* **Data entries**:
"""
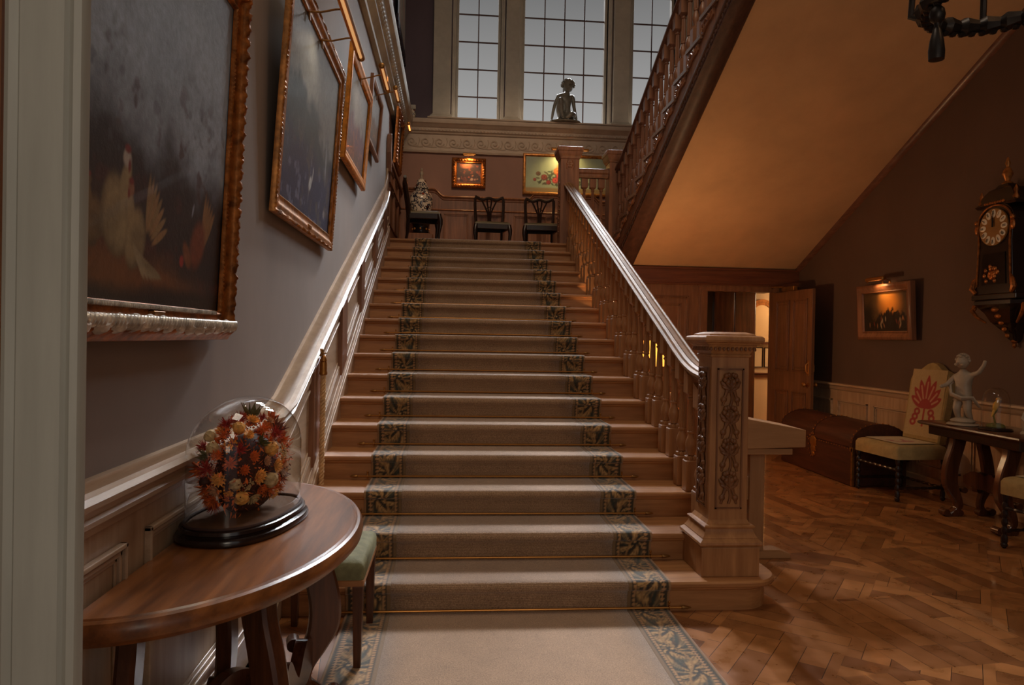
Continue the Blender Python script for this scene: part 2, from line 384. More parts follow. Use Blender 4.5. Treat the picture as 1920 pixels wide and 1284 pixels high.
# cornice ledge with running scroll frieze
def cornice_prof(y, s=1):
    # (y, z) going out from the wall
    q = [(0, 4.56), (.05, 4.56), (.06, 4.585), (.035, 4.60), (.035, 4.615), (.02, 4.62), (.02, 4.865), (.05, 4.88), (.06, 4.90), (.09, 4.915),
         (.10, 4.96), (.13, 4.975), (.15, 5.0), (.19, 5.02), (.20, 5.05), (.20, 5.085), (.0, 5.10), (-.2, 5.11), (-.2, 4.56)]
    return [(y-a, z) for a, z in q]
b = MB(); b.sweep_y(cornice_prof(YB), [(XWL+.02, 0), (XW+.2, 0)])
co = struct(b.build('trim_2', M['stone_w'], smooth=25), 'carved cornice ledge below the tall windows')
b = MB(); b.box((-.62, YB-.19, 5.098), (4.5, YB-.02, 5.125), .004); b.build('sill_board', M['stone_w'], co)
b = MB()
def scroll_pts(cx, cz, r, turns, s, a0):
    n = int(18*turns); return [(cx+s*(r*(1-.8*t/n))*math.cos(a0+2*PI*turns*t/n), cz+(r*(1-.8*t/n))*math.sin(a0+2*PI*turns*t/n)) for t in range(n+1)]
x = -.88; yy = YB-.024
while x < 4.6:
    p = scroll_pts(x, 4.745, .082, 1.35, -1, R(200)); b.tube([(q[0], yy, q[1]) for q in p], .016, 6)
    b.tube([(x+.075*math.cos(t), yy, 4.745+.082*math.sin(t)) for t in [R(-20-12*k) for k in range(6)]]+[(x+.12, yy, 4.655), (x+.19, yy, 4.66)], .010, 6)
    b.tube([(x+.03, yy, 4.66), (x+.11, yy, 4.68), (x+.135, yy, 4.76), (x+.12, yy, 4.81)], .009, 5)
    x += .232
b.build('running_scroll', M['stone_w'], co, smooth=True)
b = MB(); x = -1
while x < 4.8:
    b.ell((x, YB-.088, 4.937), (.022, .014, .02), 8, 5); x += .058
b.build('bead_moulding', M['stone_w'], co, smooth=True)
# left wall cornice, same height, deep
b = MB(); q = [(0, 4.62), (.05, 4.62), (.055, 4.66), (.03, 4.67), (.03, 4.73), (.06, 4.77), (.10, 4.80), (.105, 4.84), (.13, 4.86), (.16, 4.95), (.20, 4.99), (.215, 5.05), (.215, 5.09), (0, 5.1)]
b.sweep_x([(XWL+a, z) for a, z in q], [(YB, 0), (3.0, 0)])
cl = struct(b.build('trim_3', M['stone'], smooth=25), 'carved cornice along the left wall')
b = MB(); random.seed(3); y = 3.2
while y < 11.7:
    b.ell((XWL+.125, y, 4.90), (.03, .045, .035), 7, 5); b.ell((XWL+.115, y+.05, 4.86), (.02, .02, .02), 6, 4)
    b.ell((XWL+.19, y, 5.01), (.016, .022, .02), 6, 4); b.ell((XWL+.19, y+.05, 5.01), (.016, .018, .02), 6, 4); y += .1
b.build('leaf_carving', M['stone'], cl, smooth=True)

# ------------------------------------------------------------------ left wall dado
# level part beside the hall
def dado_rail_prof(x, w=1.0):
    return [(x, .0), (x+.035, -.005), (x+.045, -.02), (x+.04, -.035), (x+.022, -.05), (x+.022, -.07), (x+.012, -.10), (x, -.11), (x-.06, -.11), (x-.06, 0)]
YJ = 3.50
path = [(.9, 1.115), (YJ, 1.115), (YJ+.25, 1.165), (YJ+.55, 1.285)]
PT = lambda y: 1.285+(y-(YJ+.55))*.4045       # top of the sloping cap board
pts = path+[(5.5, PT(5.5)), (7, PT(7)), (8.6, PT(8.6)), (9.35, PT(9.35)), (9.60, PT(9.6)+.07), (9.72, PT(9.72)+.22), (9.76, PT(9.76)+.42)]
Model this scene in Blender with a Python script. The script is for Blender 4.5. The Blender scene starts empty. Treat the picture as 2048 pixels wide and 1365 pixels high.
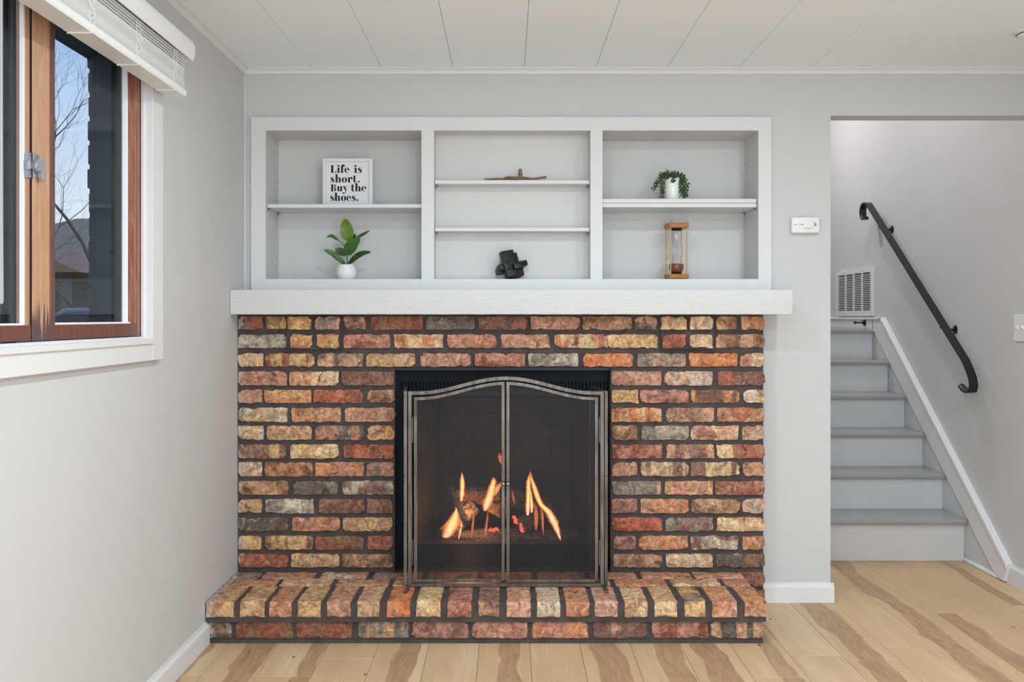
import bpy, bmesh, math, random
from mathutils import Vector, Matrix, noise
random.seed(7)
R = math.radians
# ------------------------------------------------------------------ camera, world, lights, exposure
F = 1900.0; CX, CY = 1015.0, 635.0; H = 1.229          # focal length in px, principal point, eye height
sc = bpy.context.scene
C = sc.collection
cam_d = bpy.data.cameras.new('camera'); cam = bpy.data.objects.new('camera', cam_d); C.objects.link(cam)
cam.location = (0, 0, H); cam.rotation_euler = (R(90), 0, 0)
cam_d.sensor_width = 36.0; cam_d.lens = F / 2048 * 36.0
cam_d.shift_x = (1024 - CX) / 2048; cam_d.shift_y = (CY - 682.5) / 2048
cam_d.clip_start = 0.05; cam_d.clip_end = 300
sc.camera = cam
sc.view_settings.view_transform = 'Standard'; sc.view_settings.look = 'None'
sc.view_settings.gamma = 1.0; sc.view_settings.use_curve_mapping = False
sc.view_settings.exposure = 0.15

world = bpy.data.worlds.new('sky'); sc.world = world; world.use_nodes = True
wn = world.node_tree; wn.nodes.clear()
w_out = wn.nodes.new('ShaderNodeOutputWorld'); w_bg = wn.nodes.new('ShaderNodeBackground')
w_tc = wn.nodes.new('ShaderNodeTexCoord'); w_sep = wn.nodes.new('ShaderNodeSeparateXYZ'); w_rmp = wn.nodes.new('ShaderNodeValToRGB')
wn.links.new(w_tc.outputs['Generated'], w_sep.inputs[0]); wn.links.new(w_sep.outputs['Z'], w_rmp.inputs[0])
wn.links.new(w_rmp.outputs[0], w_bg.inputs[0]); wn.links.new(w_bg.outputs[0], w_out.inputs[0])
w_rmp.color_ramp.elements[0].position = 0.05; w_rmp.color_ramp.elements[0].color = (0.90, 0.96, 1.0, 1)
w_rmp.color_ramp.elements[1].position = 0.34; w_rmp.color_ramp.elements[1].color = (0.22, 0.46, 0.90, 1)
w_bg.inputs[1].default_value = 1.0
sun_d = bpy.data.lights.new('sun', 'SUN'); sun_d.energy = 0.9; sun_d.angle = R(0.5); sun_d.color = (1.0, 0.96, 0.9)
sun = bpy.data.objects.new('sun', sun_d); C.objects.link(sun); sun.rotation_euler = (R(48), 0, R(52))

ceiling_spots = [(-0.05, 2.45, 10.5), (1.20, 2.45, 10.5), (-0.05, 0.55, 21.0), (1.20, 0.55, 21.0)]   # x, y, watts
LAMP_COL = (0.85, 0.945, 1.0)
def disk_light(name, loc, power, size, color=(1, 1, 1)):
    ld = bpy.data.lights.new(name, 'AREA'); ld.shape = 'DISK'; ld.size = size; ld.energy = power; ld.color = color
    o = bpy.data.objects.new(name, ld); C.objects.link(o); o.location = loc
    return o
ZC = 2.303
for lx, ly, lw in ceiling_spots:
    disk_light('ceiling_lamp_light', (lx, ly, ZC - 0.03), lw, 0.10, LAMP_COL)
# unseen fill light added behind the camera to brighten the whole room
dd = bpy.data.lights.new('rear_fill_light', 'AREA'); dd.shape = 'RECTANGLE'; dd.size = 2.5; dd.size_y = 1.85; dd.energy = 47.0; dd.color = LAMP_COL
do = bpy.data.objects.new('rear_fill_light', dd); C.objects.link(do); do.location = (0.55, -1.03, 1.0); do.rotation_euler = (R(98), 0, 0)
disk_light('stairwell_lamp_and_fill', (1.54, 6.45, 3.10), 11.5, 0.2, (1.0, 0.975, 0.95))
disk_light('stairwell_lamp_and_fill', (1.60, 4.95, 3.26), 8.5, 0.15, (1.0, 0.975, 0.95))  # second stairwell source, added unseen to light the stairs more evenly

# ------------------------------------------------------------------ helpers
def P(px, py, d): return Vector(((px - CX) * d / F, d, H - (py - CY) * d / F))
def PX(px, d): return (px - CX) * d / F
def PZ(py, d): return H - (py - CY) * d / F
def lin(c):
    def f(v):
        v /= 255.0
        return v / 12.92 if v <= 0.04045 else ((v + 0.055) / 1.055) ** 2.4
    return tuple(f(v) for v in c)

class MB:
    def __init__(s): s.v = []; s.f = []
    def add(s, vs, fs):
        n = len(s.v); s.v += [Vector(p) for p in vs]; s.f += [tuple(i + n for i in f) for f in fs]; return s
    def box(s, x0, x1, y0, y1, z0, z1):
        return s.hexa([(x0,y0,z0),(x1,y0,z0),(x1,y1,z0),(x0,y1,z0),(x0,y0,z1),(x1,y0,z1),(x1,y1,z1),(x0,y1,z1)])
    def hexa(s, p):
        return s.add(p, [(3,2,1,0),(4,5,6,7),(0,1,5,4),(1,2,6,5),(2,3,7,6),(3,0,4,7)])
    def obox(s, c, half, M=None):
        c = Vector(c); M = M or Matrix.Identity(3); pts = []
        for dz in (-1, 1):
            for dx, dy in ((-1,-1),(1,-1),(1,1),(-1,1)):
                pts.append(c + M @ Vector((dx*half[0], dy*half[1], dz*half[2])))
        return s.hexa(pts)
    def prism(s, poly, axis, a0, a1):
        def m(q, a):
            return {'x': (a, q[0], q[1]), 'y': (q[0], a, q[1]), 'z': (q[0], q[1], a)}[axis]
        n = len(poly)
        return s.add([m(q, a0) for q in poly] + [m(q, a1) for q in poly],
                     [tuple(range(n))[::-1], tuple(range(n, 2*n))] + [(i, (i+1) % n, n+(i+1) % n, n+i) for i in range(n)])
    def sweep(s, path, prof, up=(0,0,1), close=True, scales=None):
        path = [Vector(p) for p in path]; up = Vector(up); n = len(prof); vs = []; fs = []
        for i, p in enumerate(path):
            t = (path[min(i+1, len(path)-1)] - path[max(i-1, 0)]).normalized()
            side = t.cross(up)
            if side.length < 1e-4: side = t.cross(Vector((0, 1, 0.01)))
            side.normalize(); u = side.cross(t).normalized(); k = scales[i] if scales else 1.0
            for a, b in prof: vs.append(p + side * a * k + u * b * k)
        for i in range(len(path)-1):
            for j in range(n):
                fs.append((i*n+j, i*n+(j+1) % n, (i+1)*n+(j+1) % n, (i+1)*n+j))
        if close:
            fs.append(tuple(range(n))[::-1]); fs.append(tuple((len(path)-1)*n + j for j in range(n)))
        return s.add(vs, fs)
    def tube(s, path, r, n=8, up=(0.13, 0.2, 1), flat=1.0, close=True):
        prof = [(math.cos(2*math.pi*j/n) , math.sin(2*math.pi*j/n) * flat) for j in range(n)]
        rr = r if isinstance(r, (list, tuple)) else [r] * len(path)
        return s.sweep(path, prof, up, close, rr)
    def lathe(s, prof, c, n=24, axis='z', cap=True):
        vs = []; fs = []; c = Vector(c)
        for r, h in prof:
            for j in range(n):
                a = 2*math.pi*j/n; q = (r*math.cos(a), r*math.sin(a))
                vs.append(c + Vector({'z': (q[0], q[1], h), 'y': (q[0], h, q[1]), 'x': (h, q[0], q[1])}[axis]))
        m = len(prof)
        for i in range(m-1):
            for j in range(n): fs.append((i*n+j, i*n+(j+1) % n, (i+1)*n+(j+1) % n, (i+1)*n+j))
        if cap:
            fs.append(tuple(range(n))[::-1]); fs.append(tuple((m-1)*n+j for j in range(n)))
        return s.add(vs, fs)
    def ball(s, c, r, n=10, m=6, M=None, noise_amp=0.0, seed=0):
        c = Vector(c); r = (r, r, r) if isinstance(r, (int, float)) else r; vs = []; fs = []
        M = M or Matrix.Identity(3)
        for i in range(m+1):
            th = math.pi * i / m
            for j in range(n):
                a = 2*math.pi*j/n
                q = Vector((math.sin(th)*math.cos(a), math.sin(th)*math.sin(a), math.cos(th)))
                k = 1 + noise_amp * noise.noise(q * 2.1 + Vector((seed, seed*1.7, 0)))
                vs.append(c + M @ Vector((q.x*r[0]*k, q.y*r[1]*k, q.z*r[2]*k)))
        for i in range(m):
            for j in range(n): fs.append((i*n+j, (i+1)*n+j, (i+1)*n+(j+1) % n, i*n+(j+1) % n))
        return s.add(vs, fs)

WL = {}   # world location of each linked object
def props(o, label=None, cat=None, group=None, kind=None):
    if label: o['label'] = label
    if cat: o['category'] = cat
    if group: o['group'] = group
    if kind: o['kind'] = kind
    return o
def link(o, parent, wl):
    C.objects.link(o); wl = Vector(wl)
    if parent is not None:
        o.parent = parent; o.location = wl - WL[parent.name]
    else: o.location = wl
    WL[o.name] = wl
    return o
def thing(name, label, cat, loc, group=None, kind=None, parent=None):
    o = bpy.data.objects.new(name, None); o.empty_display_size = 0.05
    link(o, parent, loc); return props(o, label, cat, group, kind)
def build(mb, name, mat, parent=None, smooth=False, bevel=0.0, seg=1, origin=None, merge=True, recalc=True, angle=35):
    org = Vector(origin) if origin is not None else None
    if org is None:
        lo = Vector([min(v[i] for v in mb.v) for i in range(3)]); hi = Vector([max(v[i] for v in mb.v) for i in range(3)])
        org = (lo + hi) / 2
    me = bpy.data.meshes.new(name); me.from_pydata([v - org for v in mb.v], [], mb.f)
    if merge or bevel or recalc:
        bm = bmesh.new(); bm.from_mesh(me)
        if merge: bmesh.ops.remove_doubles(bm, verts=bm.verts, dist=1e-5)
        if recalc: bmesh.ops.recalc_face_normals(bm, faces=bm.faces)
        if bevel:
            es = [e for e in bm.edges if len(e.link_faces) == 2 and e.calc_face_angle(0) > R(30)]
            bmesh.ops.bevel(bm, geom=es, offset=bevel, segments=seg, affect='EDGES', profile=0.5, clamp_overlap=True)
        bm.to_mesh(me); bm.free()
    if smooth:
        me.shade_smooth()
        if angle < 180: me.set_sharp_from_angle(angle=R(angle))
    me.materials.append(mat)
    return link(bpy.data.objects.new(name, me), parent, org)
def struct(o): o['kind'] = 'structure'; return o

# ------------------------------------------------------------------ materials
def new_mat(name):
    m = bpy.data.materials.new(name); m.use_nodes = True; nt = m.node_tree
    return m, nt, nt.nodes['Principled BSDF']
def N(nt, t, **kw):
    n = nt.nodes.new('ShaderNode' + t)
    for k, v in kw.items():
        if k.startswith('i_'): n.inputs[k[2:].replace('_', ' ')].default_value = v
        else: setattr(n, k, v)
    return n
def ramp(nt, src, p0, p1, c0=(0,0,0,1), c1=(1,1,1,1), interp='LINEAR'):
    r = nt.nodes.new('ShaderNodeValToRGB'); r.color_ramp.interpolation = interp
    r.color_ramp.elements[0].position = p0; r.color_ramp.elements[0].color = c0
    r.color_ramp.elements[1].position = p1; r.color_ramp.elements[1].color = c1
    nt.links.new(src, r.inputs[0]); return r.outputs[0]
def mixc(nt, fac, a, b, mode='MIX'):
    n = nt.nodes.new('ShaderNodeMix'); n.data_type = 'RGBA'; n.blend_type = mode
    for sk, val in ((n.inputs[0], fac), (n.inputs[6], a), (n.inputs[7], b)):
        if hasattr(val, 'is_output'): nt.links.new(val, sk)
        else: sk.default_value = val if not isinstance(val, tuple) or len(val) == 4 else val + (1,)
    return n.outputs[2]
def math_n(nt, op, a, b=None, clamp=False):
    n = nt.nodes.new('ShaderNodeMath'); n.operation = op; n.use_clamp = clamp
    for i, val in enumerate((a, b)):
        if val is None: continue
        if hasattr(val, 'is_output'): nt.links.new(val, n.inputs[i])
        else: n.inputs[i].default_value = val
    return n.outputs[0]
def noise_n(nt, vec, scale, detail=3, distortion=0.0, rough=0.5):
    n = N(nt, 'TexNoise'); n.inputs['Scale'].default_value = scale; n.inputs['Detail'].default_value = detail
    n.inputs['Distortion'].default_value = distortion; n.inputs['Roughness'].default_value = rough
    if vec is not None: nt.links.new(vec, n.inputs['Vector'])
    return n.outputs[0]
def bump(nt, b, height, strength=0.3, dist=0.002):
    n = nt.nodes.new('ShaderNodeBump'); n.inputs['Strength'].default_value = strength; n.inputs['Distance'].default_value = dist
    nt.links.new(height, n.inputs['Height']); nt.links.new(n.outputs[0], b.inputs['Normal'])
def mapping(nt, vec, scale=(1,1,1), loc=(0,0,0)):
    n = nt.nodes.new('ShaderNodeMapping'); n.inputs['Scale'].default_value = scale; n.inputs['Location'].default_value = loc
    nt.links.new(vec, n.inputs['Vector']); return n.outputs[0]
def obj_co(nt): return nt.nodes.new('ShaderNodeTexCoord').outputs['Object']
def pos_co(nt): return nt.nodes.new('ShaderNodeNewGeometry').outputs['Position']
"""
* **Task**: Find the word "Treat" and list each line it appears in.

* **Result of this task**:
Continue the Blender Python script for this scene: part 2, from line 384. More parts follow. Use Blender 4.5. Treat the picture as 1920 pixels wide and 1284 pixels high.
Model this scene in Blender with a Python script. The script is for Blender 4.5. The Blender scene starts empty. Treat the picture as 2048 pixels wide and 1365 pixels high.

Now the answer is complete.